* Directions for this task *
Copy out all the lines exactly. Omit pictures.

* Provided data *
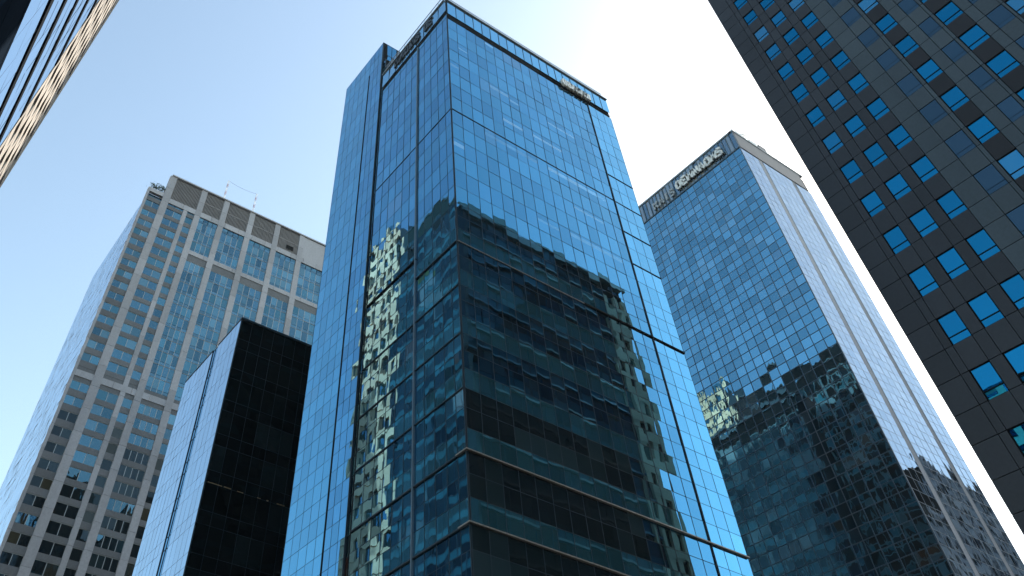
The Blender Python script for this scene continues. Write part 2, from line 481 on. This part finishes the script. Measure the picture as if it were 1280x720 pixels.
def sign(parent_label, F, base, a0, w, z, h, text, mat, d0, d1, backing=None, sh=.26):
    S = thing('roof_sign', parent_label, 'sign', base)
    n = len(text)
    for i, ch in enumerate(text):
        if ch == ' ': continue
        q = MB()
        if F.flip: glyph(q, F, a0 + (n - i) * w, -w * .85, z, h, d0, d1, ch, sh=sh)
        else: glyph(q, F, a0 + i * w, w * .85, z, h, d0, d1, ch, sh=sh)
        q.build('letter', mat, S)
    if backing:
        q = MB(); F.box(q, a0, a0 + n * w, backing[0], backing[1], backing[2], backing[3]); q.build('mounting_rail', M_black, S)
    return S
sign('small white roof lettering under the right parapet of the central blue tower', FR, (CX, CY, 0), 18.4, .72, 83.75, 1.25, 'oonmnmi', M_white, .14, .5, (.02, .14, 83.45, 83.65))
sign('dark lettering along the glass parapet on the left side of the central blue tower', FL, (CX, CY, 0), 2.6, .95, 85.7, 1.5, 'mnkams oe', M_darkl, .14, .3)

# ------------------------------------------------------------------ 2. right blue tower
RX, RY = 92.28, 38.526
T = thing('glass_tower', 'blue glass tower with small square panes and white roof sign, right of the central tower', 'skyscraper', (RX, RY, 0))
WRX, WRY, HR = 18.5, 50.0, 106.8
b = MB(); b.box(.12, WRX, .12, WRY, 0, HR - .6); b.build('core_wall', M_black, T)
FL = Fc(0, 0, 0, 1, -1, 0); FR = Fc(0, 0, 1, 0, 0, -1)
def rt_rows(z0, z1, s=2.9):
    res = []; z = z0
    while z + s <= z1 + .01: res.append([(z, z + 1.45, (.10, .006)), (z + 1.45, z + s, (.10, .006))]); z += s
    return res
curtain(T, FL, lin(0, WRY, 33), rt_rows(1.0, 102.6), M_glassRT, M_mullRT, tilt=.006, vm=.09, hm=.09)
for a0, a1 in ((.0, 4.6), (5.8, 13.3), (14.4, 18.5)):
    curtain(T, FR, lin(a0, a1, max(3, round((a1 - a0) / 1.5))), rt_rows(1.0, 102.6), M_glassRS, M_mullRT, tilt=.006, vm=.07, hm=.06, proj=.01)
for a0, a1 in ((4.6, 5.8), (13.3, 14.4)):
    q = MB(); FR.box(q, a0 + .02, a1 - .02, -.3, -.04, .5, 104); q.build('recess_strip', M_stoneL, T)
# crown
q = MB()
Acr = lin(0, WRY, 60)
for a0, a1 in zip(Acr[:-1], Acr[1:]):
    FL.pane(q, a0 + .05, a1 - .05, 102.75, 106.7, d=.05, tilt=.02, tone=random.choice(((.05, .07, .09), (.2, .21, .2), (.1, .12, .14), (.32, .31, .28))))
q.build('crown_panels', glass('crown_glass', (.3, .48, .62), r0=.45, p=3, wob=.03, scale=.8), T)
q = MB()
for a in Acr: FL.box(q, a - .05, a + .05, -.1, .22, 102.6, 106.8)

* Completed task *
The Blender Python script for this scene continues. Write part 2, from line 481 on. This part finishes the script. Measure the picture as if it were 1280x720 pixels.
def sign(parent_label, F, base, a0, w, z, h, text, mat, d0, d1, backing=None, sh=.26):
    S = thing('roof_sign', parent_label, 'sign', base)
    n = len(text)
    for i, ch in enumerate(text):
        if ch == ' ': continue
        q = MB()
        if F.flip: glyph(q, F, a0 + (n - i) * w, -w * .85, z, h, d0, d1, ch, sh=sh)
        else: glyph(q, F, a0 + i * w, w * .85, z, h, d0, d1, ch, sh=sh)
        q.build('letter', mat, S)
    if backing:
        q = MB(); F.box(q, a0, a0 + n * w, backing[0], backing[1], backing[2], backing[3]); q.build('mounting_rail', M_black, S)
    return S
sign('small white roof lettering under the right parapet of the central blue tower', FR, (CX, CY, 0), 18.4, .72, 83.75, 1.25, 'oonmnmi', M_white, .14, .5, (.02, .14, 83.45, 83.65))
sign('dark lettering along the glass parapet on the left side of the central blue tower', FL, (CX, CY, 0), 2.6, .95, 85.7, 1.5, 'mnkams oe', M_darkl, .14, .3)

# ------------------------------------------------------------------ 2. right blue tower
RX, RY = 92.28, 38.526
T = thing('glass_tower', 'blue glass tower with small square panes and white roof sign, right of the central tower', 'skyscraper', (RX, RY, 0))
WRX, WRY, HR = 18.5, 50.0, 106.8
b = MB(); b.box(.12, WRX, .12, WRY, 0, HR - .6); b.build('core_wall', M_black, T)
FL = Fc(0, 0, 0, 1, -1, 0); FR = Fc(0, 0, 1, 0, 0, -1)
def rt_rows(z0, z1, s=2.9):
    res = []; z = z0
    while z + s <= z1 + .01: res.append([(z, z + 1.45, (.10, .006)), (z + 1.45, z + s, (.10, .006))]); z += s
    return res
curtain(T, FL, lin(0, WRY, 33), rt_rows(1.0, 102.6), M_glassRT, M_mullRT, tilt=.006, vm=.09, hm=.09)
for a0, a1 in ((.0, 4.6), (5.8, 13.3), (14.4, 18.5)):
    curtain(T, FR, lin(a0, a1, max(3, round((a1 - a0) / 1.5))), rt_rows(1.0, 102.6), M_glassRS, M_mullRT, tilt=.006, vm=.07, hm=.06, proj=.01)
for a0, a1 in ((4.6, 5.8), (13.3, 14.4)):
    q = MB(); FR.box(q, a0 + .02, a1 - .02, -.3, -.04, .5, 104); q.build('recess_strip', M_stoneL, T)
# crown
q = MB()
Acr = lin(0, WRY, 60)
for a0, a1 in zip(Acr[:-1], Acr[1:]):
    FL.pane(q, a0 + .05, a1 - .05, 102.75, 106.7, d=.05, tilt=.02, tone=random.choice(((.05, .07, .09), (.2, .21, .2), (.1, .12, .14), (.32, .31, .28))))
q.build('crown_panels', glass('crown_glass', (.3, .48, .62), r0=.45, p=3, wob=.03, scale=.8), T)
q = MB()
for a in Acr: FL.box(q, a - .05, a + .05, -.1, .22, 102.6, 106.8)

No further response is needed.